Why do I want to go to law school? It is a place where I can join a new fight, one for my own happiness and the growth of a belief that we can change. The cynic in me says that it’s a battle we will lose—but to complain about the plight of the environment without taking action is hypocritical. There’s nothing I hate more that a hypocrite. But “changing the world for the better” isn’t the only reason I consider law school. There are selfish reasons too; reasons that start with “I want…” and go on from there. What’s important is that I find fulfillment living this human life of mine. To do that I need an intellectual life surrounded by intellectual people. I would also like money. With money I can start a horse rescue and make a difference in the lives of individuals that have given so much to their humans. In particular I want to help the older animals: the ones who gave their young selves to work, only to be cast aside when their bodies couldn’t keep up any more. This kind of work gives me pleasure.
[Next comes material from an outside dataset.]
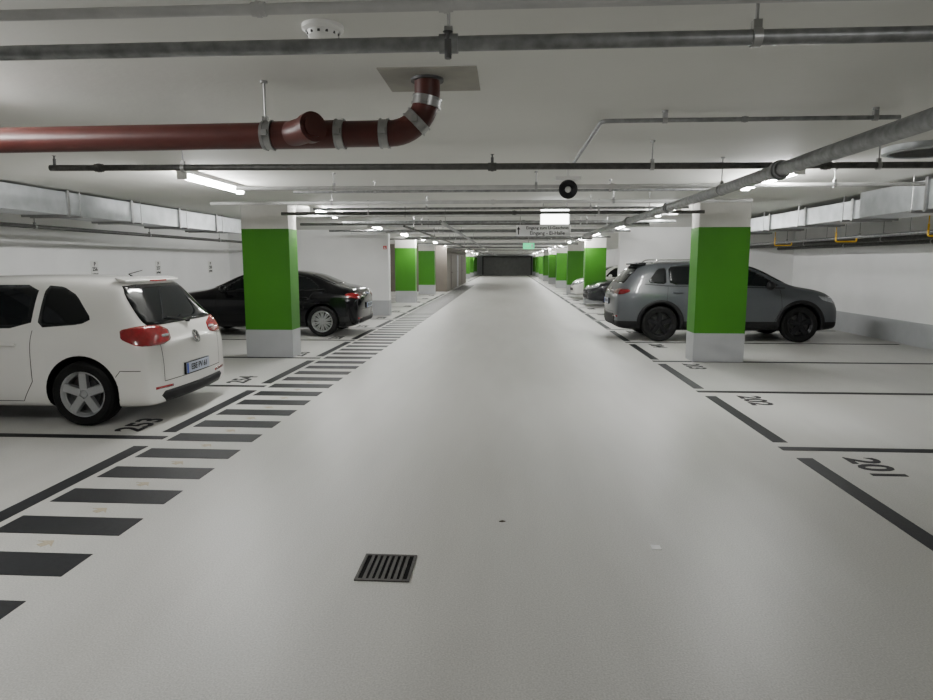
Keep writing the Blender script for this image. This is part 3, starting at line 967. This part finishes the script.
gcfg = dict(
 bow=.06,
 side=[[(.60,1.06),(.70,1.01),(1.14,.975),(1.14,1.385),(.96,1.37),(.80,1.29)],
       [(1.21,.97),(2.85,.96),(2.62,1.20),(2.42,1.34),(2.2,1.385),(1.21,1.39)]],
 seams=[[(1.18,.95),(1.18,.45),(1.3,.25),(2.5,.25),(2.72,.5),(2.78,.92)], [(.08,.56),(.28,.56),(.33,.50)]],
 handles=[(1.42,.81)],
 tailc=(.38,.38),
 tail=[(173,.83),(173,.93),(150,.985),(122,.99),(101,.955),(103,.87),(120,.80),(150,.79)],
 tail2=[(170,.865),(170,.89),(152,.89),(152,.865)],
 head=[(12,.62),(15,.72),(45,.78),(68,.80),(60,.70),(40,.63)],
 reflector=[(166,.345),(166,.37),(135,.38),(135,.355)],
 mirror=(2.62,1.0,.90),
 rearwin=sym([(.69,.985),(.70,1.03),(.61,1.29),(.54,1.385)]),
 shield=sym([(.68,1.04),(.60,1.28),(.52,1.42)]),
 grille=.63,
 reartrim=[sym([(.60,.21),(.68,.28),(.62,.32)])],
 rearseams=[[(-.62,.42),(.62,.42)], [(-.62,.58),(-.64,.93)], [(.62,.58),(.64,.93)], [(-.62,.42),(-.62,.58)], [(.62,.42),(.62,.58)]],
 platez=.49, platetext='EBE PV 61', emblemz=.81, badge='vw', extra=golf_extra)
build_car('hatchback_car', golf, 4.16, .325, .68, 3.26, .785, M['carwhite'], M['alloy'], 'five', gcfg,
          'white three-door hatchback with red tail lights and silver alloy wheels', (-3.49, 6.90, 0), math.pi)

# ---- gray electric SUV
suv = [
 (0.00,.32,.80,.72,.86,.76,.98,.64),
 (0.05,.27,.875,.84,.99,.81,1.13,.67),
 (0.16,.24,.908,.92,1.05,.84,1.26,.66),
 (0.32,.23,.922,.95,1.075,.86,1.45,.65),
 (0.48,.22,.928,.96,1.08,.86,1.575,.64),
 (0.56,.22,.93,.96,1.08,.86,1.605,.64),
 (0.9,.22,.93,.96,1.08,.86,1.635,.645),
 (1.5,.22,.928,.96,1.075,.855,1.655,.65),
 (2.1,.22,.925,.95,1.065,.85,1.65,.65),
 (2.6,.22,.925,.94,1.05,.85,1.605,.65),
 (2.95,.22,.925,.93,1.04,.85,1.50,.66),
 (3.3,.22,.925,.93,1.03,.85,1.30,.69),
 (3.55,.22,.925,.92,1.02,.84,1.16,.72),
 (3.8,.22,.92,.91,1.0,.83,1.11,.71),
 (4.08,.22,.915,.89,.98,.81,1.065,.69),
 (4.26,.24,.89,.84,.92,.78,1.0,.66),
 (4.37,.26,.85,.74,.83,.74,.91,.62),
 (4.43,.30,.79,.62,.71,.68,.78,.56)]
def suv_extra(car, bvh, paint):
    for s in (-1, 1):
        g = Geo().sweep(fillet([(.75, s*.61, 1.59), (.85, s*.615, 1.665), (2.5, s*.62, 1.665), (2.65, s*.62, 1.59)], .06, 5), .014, 8)
        g.obj('roof_rail', M['chrome'], car, smooth=True)
    V = []
    for y, dx in [(-.62, .07), (-.3, .01), (0, 0), (.3, .01), (.62, .07)]:
        V += [(.36+dx, y, 1.59), (.36+dx, y, 1.56), (.60, y, 1.555), (.64, y, 1.615)]
    F = []
    for i in range(4):
        a, b = i*4, i*4+4
        for q in range(4): F.append((a+q, a+(q+1) % 4, b+(q+1) % 4, b+q))
    F += [(0, 1, 2, 3), (16, 19, 18, 17)]
    Geo().add(V, F).obj('roof_spoiler', M['trim'], car, smooth=True, bevel=.006)
scfg = dict(
 bow=.07, fbow=.07, clad=.42,
 side=[[(.62,1.20),(1.0,1.165),(1.0,1.50),(.84,1.48)],
       [(1.06,1.16),(1.95,1.15),(1.95,1.55),(1.45,1.55),(1.06,1.52)],
       [(2.02,1.15),(3.28,1.12),(3.0,1.30),(2.72,1.45),(2.45,1.52),(2.02,1.55)]],
 winframe=[(.56,1.17),(1.0,1.135),(2.0,1.12),(3.36,1.095)],
 seams=[[(1.03,1.12),(1.0,.85),(1.25,.62),(1.25,.42)], [(1.985,1.12),(1.99,.42)], [(3.25,1.07),(3.28,.7),(3.15,.42)]],
 handles=[(1.22,1.0),(2.2,.98)],
 tailc=(.40,.45), tailmat=M['taild'],
 tail=[(172,.96),(172,1.04),(140,1.08),(112,1.07),(106,1.03),(125,.96)],
 head=[(15,.76),(18,.84),(45,.91),(72,.95),(66,.86),(40,.78)],
 mirror=(2.98,1.15,.93), mirmat=M['trim'], reflector=[(160,.50),(160,.53),(135,.53),(135,.50)],
 rearwin=sym([(.66,1.18),(.66,1.24),(.61,1.44),(.55,1.51)]),
 shield=sym([(.70,1.20),(.63,1.43),(.56,1.55)]),
 grille=.62, arch=True,
 reartrim=[sym([(.66,.38),(.70,.50),(.60,.56)])],
 rearred=[sym([(.52,.995),(.52,1.03)])],
 rearseams=[[(-.64,.60),(.64,.60)]],
 platez=.80, platetext='M ED 470E', emblemz=1.02, badge='vw', extra=suv_extra)
build_car('suv_car', suv, 4.43, .365, .88, 3.66, .80, M['cargray'], M['alloyd'], 'five', scfg,
          'gray electric SUV with dark wheels parked behind a green pillar', (2.24, 14.30, 0), 0)

# ---- black sedan
sed = [
 (0.00,.30,.78,.70,.82,.73,.92,.62),
 (0.05,.24,.855,.81,.92,.785,1.03,.65),
 (0.18,.19,.885,.86,.955,.80,1.085,.64),
 (0.40,.18,.90,.88,.965,.81,1.115,.62),
 (0.60,.18,.905,.88,.965,.81,1.17,.60),
 (0.90,.18,.91,.88,.96,.81,1.315,.575),
 (1.2,.18,.91,.87,.96,.81,1.41,.57),
 (1.7,.18,.91,.87,.95,.81,1.455,.58),
 (2.3,.18,.91,.86,.95,.81,1.44,.58),
 (2.65,.18,.91,.86,.94,.81,1.385,.58),
 (2.95,.18,.91,.85,.94,.81,1.26,.60),
 (3.25,.18,.91,.85,.93,.81,1.10,.66),
 (3.45,.18,.91,.84,.93,.80,1.02,.69),
 (3.85,.18,.90,.81,.90,.78,.98,.65),
 (4.2,.19,.88,.76,.84,.75,.91,.62),
 (4.48,.21,.82,.64,.72,.68,.78,.56),
 (4.62,.25,.72,.52,.58,.6,.62,.5)]
def scfg2(text):
    return dict(
     bow=.07,
     side=[[(.80,1.04),(1.78,1.02),(1.78,1.375),(1.5,1.365),(1.12,1.27)],
           [(1.85,1.02),(3.1,1.0),(2.75,1.22),(2.45,1.34),(1.85,1.378)]],
     winframe=[(.74,1.02),(1.8,.99),(3.2,.975)],
     seams=[[(1.82,1.0),(1.84,.3)], [(.98,.96),(1.15,.7),(1.3,.3)], [(3.1,.96),(3.15,.6),(3.0,.3)]],
     handles=[(1.2,.85),(2.1,.84)],
     tailc=(.40,.45),
     tail=[(172,.86),(172,.91),(150,.95),(118,.95),(106,.92),(115,.86),(150,.81)],
     head=[(12,.64),(15,.70),(45,.78),(68,.80),(60,.72),(40,.66)],
     mirror=(2.9,1.03,.90), reflector=[(168,.38),(168,.41),(142,.41),(142,.38)],
     rw='top', rearwin=[(.56,.50),(.82,.50),(1.10,.46),(1.14,0),(1.10,-.46),(.82,-.50),(.56,-.50),(.50,0)],
     shield=sym([(.68,1.06),(.58,1.26),(.50,1.37)]),
     grille=.58,
     reartrim=[sym([(.60,.28),(.66,.36),(.58,.40)])],
     rearseams=[[(-.6,.58),(.6,.58)]],
     platez=.66, platetext=text, emblemz=.92, badge='round')
build_car('sedan_car', sed, 4.62, .335, .78, 3.63, .80, M['carblack'], M['alloy'], 'multi', scfg2('EBE MK 88'),
          'glossy black sedan with silver multi-spoke wheels', (-3.24, 14.72, 0), math.pi)
build_car('sedan_car', sed, 4.62, .33, .80, 3.65, .80, M['cardark'], M['alloy'], 'five', scfg2('M LR 512'),
          'dark gray sedan parked nose towards the aisle', (2.95+4.62, 24.55, 0), math.pi)
build_car('hatchback_car', golf, 4.16, .315, .76, 3.33, .785, M['carwhite'], M['alloy'], 'five', dict(gcfg, platetext='M SN 730'),
          'white hatchback parked nose towards the aisle', (2.95+4.16, 29.6, 0), math.pi)

# ------------------------------------------------------------------ world + camera
w = bpy.data.worlds.new('World'); SC.world = w; w.use_nodes = True
w.node_tree.nodes['Background'].inputs[0].default_value = (.9, .95, 1, 1)
w.node_tree.nodes['Background'].inputs[1].default_value = .05
cam = bpy.data.cameras.new('Camera'); co = bpy.data.objects.new('Camera', cam); COL.objects.link(co)
co.location = (0, 0, 1.62)
co.rotation_euler = (math.radians(90-7.75), 0, math.radians(3.59))
cam.sensor_width = 36; cam.lens = 647/933*36; cam.clip_end = 300
SC.camera = co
Law is appealing because it will make it possible for me to make a home for myself. Not just a physical home—though that is important too—but someplace inside as well. I’m dissatisfied with who I am; there is more to me than a B.A. graduate who works ceaselessly towards an end she hates. The monotonous work of an animal technician is not rewarding. Smiling at customers just because you want to eat and don’t actually care about the people standing in front of you is degrading. I want a job where I wake up with the fight in me alive and hungering for more because that’s the real me.

Law is a straight line to my family—boring, old, predictable—and they can’t see why it appeals. What a lawyer does is create the law, interpret the law, discover the law. They also do something more: they relate the law to what is real at the moment. Their perception of things has to be open to change while aware of the past. They can have a voice if they choose to, or they can work the change in a dusty basement room. People respect them for their knowledge, and listen to them beyond mere politeness. A lawyer deals with the paper version of human perspective. The paper-perspective is a comfortable one for me; words on a page are easy to interpret and advise. And because of this, I’d have the power to change my community through a medium that feels like an old friend.

Law isn’t all about straight lines. Law is about perspective and community, about relating the constructed grids to the tangled reality and weaving the two into a cohesive whole. It’s about knowing the world you live in. With knowledge comes the power to change the paper perspective, and from that the human perspective. If I could get people to stop thinking only in straight lines and see the gulp of a mosquito fish or the tracks a skunk left in the mud, I would be fulfilled—for a day. There are always battles to be fought. As a lawyer I wouldn’t have to filter my opinions through self-doubt. I would have the tools to be unashamed of the person I am.